_WHAT THE TASK ASKS_.
Please copy the lines below exactly, from the first one through the line showing "mb=MB(); mb.box(1.4675,2.4425,-T,0,.478,.5695); trim(mb)".
—————
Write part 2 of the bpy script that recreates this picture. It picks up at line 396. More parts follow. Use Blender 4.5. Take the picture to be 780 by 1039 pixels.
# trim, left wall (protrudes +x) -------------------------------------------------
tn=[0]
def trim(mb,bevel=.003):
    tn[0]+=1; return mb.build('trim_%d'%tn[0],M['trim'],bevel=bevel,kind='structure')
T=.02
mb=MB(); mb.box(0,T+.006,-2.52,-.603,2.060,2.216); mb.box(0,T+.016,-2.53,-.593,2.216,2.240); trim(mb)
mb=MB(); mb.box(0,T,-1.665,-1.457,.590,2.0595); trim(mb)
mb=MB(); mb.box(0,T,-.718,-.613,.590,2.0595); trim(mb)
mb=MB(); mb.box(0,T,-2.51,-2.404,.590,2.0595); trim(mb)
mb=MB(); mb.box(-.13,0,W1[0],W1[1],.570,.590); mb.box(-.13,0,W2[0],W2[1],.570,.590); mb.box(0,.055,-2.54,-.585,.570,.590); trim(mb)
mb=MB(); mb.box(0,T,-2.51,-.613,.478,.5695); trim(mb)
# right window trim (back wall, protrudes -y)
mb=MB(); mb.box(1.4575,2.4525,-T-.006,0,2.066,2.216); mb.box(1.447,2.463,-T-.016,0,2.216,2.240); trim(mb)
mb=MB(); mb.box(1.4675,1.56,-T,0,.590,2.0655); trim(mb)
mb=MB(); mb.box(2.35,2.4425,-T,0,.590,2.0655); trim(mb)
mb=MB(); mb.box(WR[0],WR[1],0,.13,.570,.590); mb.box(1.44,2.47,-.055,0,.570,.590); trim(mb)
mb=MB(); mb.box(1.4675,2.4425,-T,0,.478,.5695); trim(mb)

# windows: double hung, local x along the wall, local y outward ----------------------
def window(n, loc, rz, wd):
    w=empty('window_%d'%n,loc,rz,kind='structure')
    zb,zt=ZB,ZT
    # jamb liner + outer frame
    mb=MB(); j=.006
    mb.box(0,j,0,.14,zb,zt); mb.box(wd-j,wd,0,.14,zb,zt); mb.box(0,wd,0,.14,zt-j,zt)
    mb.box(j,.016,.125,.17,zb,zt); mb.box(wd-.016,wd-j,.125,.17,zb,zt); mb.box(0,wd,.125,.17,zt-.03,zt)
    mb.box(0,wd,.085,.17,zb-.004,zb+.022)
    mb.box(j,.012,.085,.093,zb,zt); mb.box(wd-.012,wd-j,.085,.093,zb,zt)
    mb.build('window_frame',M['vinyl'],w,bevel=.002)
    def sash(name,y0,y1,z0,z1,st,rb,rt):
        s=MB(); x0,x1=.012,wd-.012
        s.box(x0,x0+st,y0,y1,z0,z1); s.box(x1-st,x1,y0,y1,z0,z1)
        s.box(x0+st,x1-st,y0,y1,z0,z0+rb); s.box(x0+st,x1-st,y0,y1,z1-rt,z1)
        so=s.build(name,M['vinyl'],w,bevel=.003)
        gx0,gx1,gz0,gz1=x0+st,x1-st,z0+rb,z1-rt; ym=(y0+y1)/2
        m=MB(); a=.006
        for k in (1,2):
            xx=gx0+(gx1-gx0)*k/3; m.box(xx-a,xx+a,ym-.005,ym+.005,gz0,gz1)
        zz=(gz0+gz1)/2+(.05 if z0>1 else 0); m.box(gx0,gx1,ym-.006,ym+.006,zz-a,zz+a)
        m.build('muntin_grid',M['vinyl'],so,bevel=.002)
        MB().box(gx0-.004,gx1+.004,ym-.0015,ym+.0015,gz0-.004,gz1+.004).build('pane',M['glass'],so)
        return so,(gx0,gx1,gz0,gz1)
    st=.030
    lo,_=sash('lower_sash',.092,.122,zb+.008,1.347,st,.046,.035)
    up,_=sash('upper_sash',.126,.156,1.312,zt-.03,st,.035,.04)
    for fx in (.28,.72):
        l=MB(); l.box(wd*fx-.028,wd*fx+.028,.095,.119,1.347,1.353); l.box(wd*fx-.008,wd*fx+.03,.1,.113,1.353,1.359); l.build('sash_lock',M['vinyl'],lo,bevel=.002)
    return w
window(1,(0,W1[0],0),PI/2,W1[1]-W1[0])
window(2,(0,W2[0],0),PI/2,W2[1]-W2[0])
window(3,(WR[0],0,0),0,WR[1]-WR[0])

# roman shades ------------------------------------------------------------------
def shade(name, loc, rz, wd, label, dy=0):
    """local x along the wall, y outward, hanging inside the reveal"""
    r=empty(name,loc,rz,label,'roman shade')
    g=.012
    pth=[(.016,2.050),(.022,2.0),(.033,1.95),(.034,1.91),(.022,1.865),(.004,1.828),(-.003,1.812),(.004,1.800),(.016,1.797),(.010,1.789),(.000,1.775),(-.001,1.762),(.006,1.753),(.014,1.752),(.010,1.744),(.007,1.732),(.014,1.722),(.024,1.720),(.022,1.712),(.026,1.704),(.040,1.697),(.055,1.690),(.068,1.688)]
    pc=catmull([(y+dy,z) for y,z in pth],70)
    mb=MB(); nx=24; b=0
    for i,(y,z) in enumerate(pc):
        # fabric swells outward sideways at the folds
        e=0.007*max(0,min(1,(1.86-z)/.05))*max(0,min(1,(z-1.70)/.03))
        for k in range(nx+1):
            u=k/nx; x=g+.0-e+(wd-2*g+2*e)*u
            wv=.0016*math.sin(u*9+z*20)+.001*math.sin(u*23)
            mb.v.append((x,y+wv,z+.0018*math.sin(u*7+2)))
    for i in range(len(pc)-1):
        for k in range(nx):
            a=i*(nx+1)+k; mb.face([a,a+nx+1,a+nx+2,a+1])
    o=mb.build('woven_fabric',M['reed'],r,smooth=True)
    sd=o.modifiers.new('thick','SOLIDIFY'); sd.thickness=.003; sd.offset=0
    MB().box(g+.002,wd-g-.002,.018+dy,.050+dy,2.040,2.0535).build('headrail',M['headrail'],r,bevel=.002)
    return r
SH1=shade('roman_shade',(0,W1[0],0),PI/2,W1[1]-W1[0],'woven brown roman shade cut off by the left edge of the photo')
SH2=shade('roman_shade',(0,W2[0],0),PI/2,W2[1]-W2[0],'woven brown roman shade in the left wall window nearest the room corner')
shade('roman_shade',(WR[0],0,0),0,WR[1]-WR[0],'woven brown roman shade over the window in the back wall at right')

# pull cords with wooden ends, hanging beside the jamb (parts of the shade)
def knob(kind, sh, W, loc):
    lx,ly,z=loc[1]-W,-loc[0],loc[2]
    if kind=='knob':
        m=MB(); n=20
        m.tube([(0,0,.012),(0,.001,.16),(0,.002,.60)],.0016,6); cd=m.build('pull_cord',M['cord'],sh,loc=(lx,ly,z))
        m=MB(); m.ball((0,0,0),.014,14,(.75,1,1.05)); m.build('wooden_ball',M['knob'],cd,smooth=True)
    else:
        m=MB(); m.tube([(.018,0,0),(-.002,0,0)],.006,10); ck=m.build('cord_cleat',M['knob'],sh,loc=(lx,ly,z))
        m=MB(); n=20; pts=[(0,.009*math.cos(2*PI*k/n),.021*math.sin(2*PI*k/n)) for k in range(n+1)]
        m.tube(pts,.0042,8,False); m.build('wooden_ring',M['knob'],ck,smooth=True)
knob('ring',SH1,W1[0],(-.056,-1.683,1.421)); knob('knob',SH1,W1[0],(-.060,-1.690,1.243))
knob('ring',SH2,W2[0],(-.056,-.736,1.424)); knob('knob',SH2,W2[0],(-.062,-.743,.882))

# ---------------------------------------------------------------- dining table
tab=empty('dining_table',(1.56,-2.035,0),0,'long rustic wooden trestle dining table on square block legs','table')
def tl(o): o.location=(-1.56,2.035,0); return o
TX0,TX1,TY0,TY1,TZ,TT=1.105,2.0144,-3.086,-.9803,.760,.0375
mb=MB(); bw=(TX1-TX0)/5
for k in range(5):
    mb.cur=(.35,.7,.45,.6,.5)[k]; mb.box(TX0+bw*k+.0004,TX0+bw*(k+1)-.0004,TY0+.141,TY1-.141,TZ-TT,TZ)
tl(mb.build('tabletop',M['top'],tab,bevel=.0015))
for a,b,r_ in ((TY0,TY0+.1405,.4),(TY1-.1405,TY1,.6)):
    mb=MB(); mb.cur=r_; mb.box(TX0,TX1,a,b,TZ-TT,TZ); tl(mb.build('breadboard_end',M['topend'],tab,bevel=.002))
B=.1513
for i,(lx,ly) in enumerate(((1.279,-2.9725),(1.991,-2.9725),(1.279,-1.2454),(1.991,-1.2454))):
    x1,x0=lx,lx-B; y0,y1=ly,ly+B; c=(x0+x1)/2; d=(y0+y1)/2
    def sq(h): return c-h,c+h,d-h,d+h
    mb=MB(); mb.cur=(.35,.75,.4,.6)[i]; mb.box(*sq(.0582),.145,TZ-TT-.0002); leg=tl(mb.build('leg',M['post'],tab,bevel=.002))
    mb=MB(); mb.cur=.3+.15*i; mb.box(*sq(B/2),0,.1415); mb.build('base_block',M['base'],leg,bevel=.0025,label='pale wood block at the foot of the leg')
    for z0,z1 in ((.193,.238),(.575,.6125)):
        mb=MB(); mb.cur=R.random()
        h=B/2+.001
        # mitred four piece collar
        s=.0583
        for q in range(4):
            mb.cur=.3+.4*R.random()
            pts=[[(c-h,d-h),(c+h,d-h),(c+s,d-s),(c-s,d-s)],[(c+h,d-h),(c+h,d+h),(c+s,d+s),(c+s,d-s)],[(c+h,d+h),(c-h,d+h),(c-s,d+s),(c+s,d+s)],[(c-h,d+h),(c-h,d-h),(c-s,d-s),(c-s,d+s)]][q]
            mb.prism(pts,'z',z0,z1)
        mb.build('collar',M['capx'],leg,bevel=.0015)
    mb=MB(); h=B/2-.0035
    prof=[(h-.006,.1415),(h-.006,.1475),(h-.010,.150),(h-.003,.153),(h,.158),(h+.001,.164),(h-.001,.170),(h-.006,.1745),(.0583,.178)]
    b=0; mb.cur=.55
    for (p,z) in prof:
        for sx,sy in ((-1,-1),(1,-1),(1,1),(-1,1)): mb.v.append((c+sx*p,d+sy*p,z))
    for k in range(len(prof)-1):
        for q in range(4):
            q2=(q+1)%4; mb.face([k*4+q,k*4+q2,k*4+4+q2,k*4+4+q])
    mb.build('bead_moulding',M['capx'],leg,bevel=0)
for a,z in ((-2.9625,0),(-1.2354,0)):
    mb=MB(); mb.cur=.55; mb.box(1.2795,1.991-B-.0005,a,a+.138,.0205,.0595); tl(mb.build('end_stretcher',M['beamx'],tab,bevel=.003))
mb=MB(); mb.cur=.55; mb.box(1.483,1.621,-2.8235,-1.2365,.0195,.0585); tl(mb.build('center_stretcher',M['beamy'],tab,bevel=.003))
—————
_EXERCISE SOLUTION_.
Write part 2 of the bpy script that recreates this picture. It picks up at line 396. More parts follow. Use Blender 4.5. Take the picture to be 780 by 1039 pixels.
# trim, left wall (protrudes +x) -------------------------------------------------
tn=[0]
def trim(mb,bevel=.003):
    tn[0]+=1; return mb.build('trim_%d'%tn[0],M['trim'],bevel=bevel,kind='structure')
T=.02
mb=MB(); mb.box(0,T+.006,-2.52,-.603,2.060,2.216); mb.box(0,T+.016,-2.53,-.593,2.216,2.240); trim(mb)
mb=MB(); mb.box(0,T,-1.665,-1.457,.590,2.0595); trim(mb)
mb=MB(); mb.box(0,T,-.718,-.613,.590,2.0595); trim(mb)
mb=MB(); mb.box(0,T,-2.51,-2.404,.590,2.0595); trim(mb)
mb=MB(); mb.box(-.13,0,W1[0],W1[1],.570,.590); mb.box(-.13,0,W2[0],W2[1],.570,.590); mb.box(0,.055,-2.54,-.585,.570,.590); trim(mb)
mb=MB(); mb.box(0,T,-2.51,-.613,.478,.5695); trim(mb)
# right window trim (back wall, protrudes -y)
mb=MB(); mb.box(1.4575,2.4525,-T-.006,0,2.066,2.216); mb.box(1.447,2.463,-T-.016,0,2.216,2.240); trim(mb)
mb=MB(); mb.box(1.4675,1.56,-T,0,.590,2.0655); trim(mb)
mb=MB(); mb.box(2.35,2.4425,-T,0,.590,2.0655); trim(mb)
mb=MB(); mb.box(WR[0],WR[1],0,.13,.570,.590); mb.box(1.44,2.47,-.055,0,.570,.590); trim(mb)
mb=MB(); mb.box(1.4675,2.4425,-T,0,.478,.5695); trim(mb)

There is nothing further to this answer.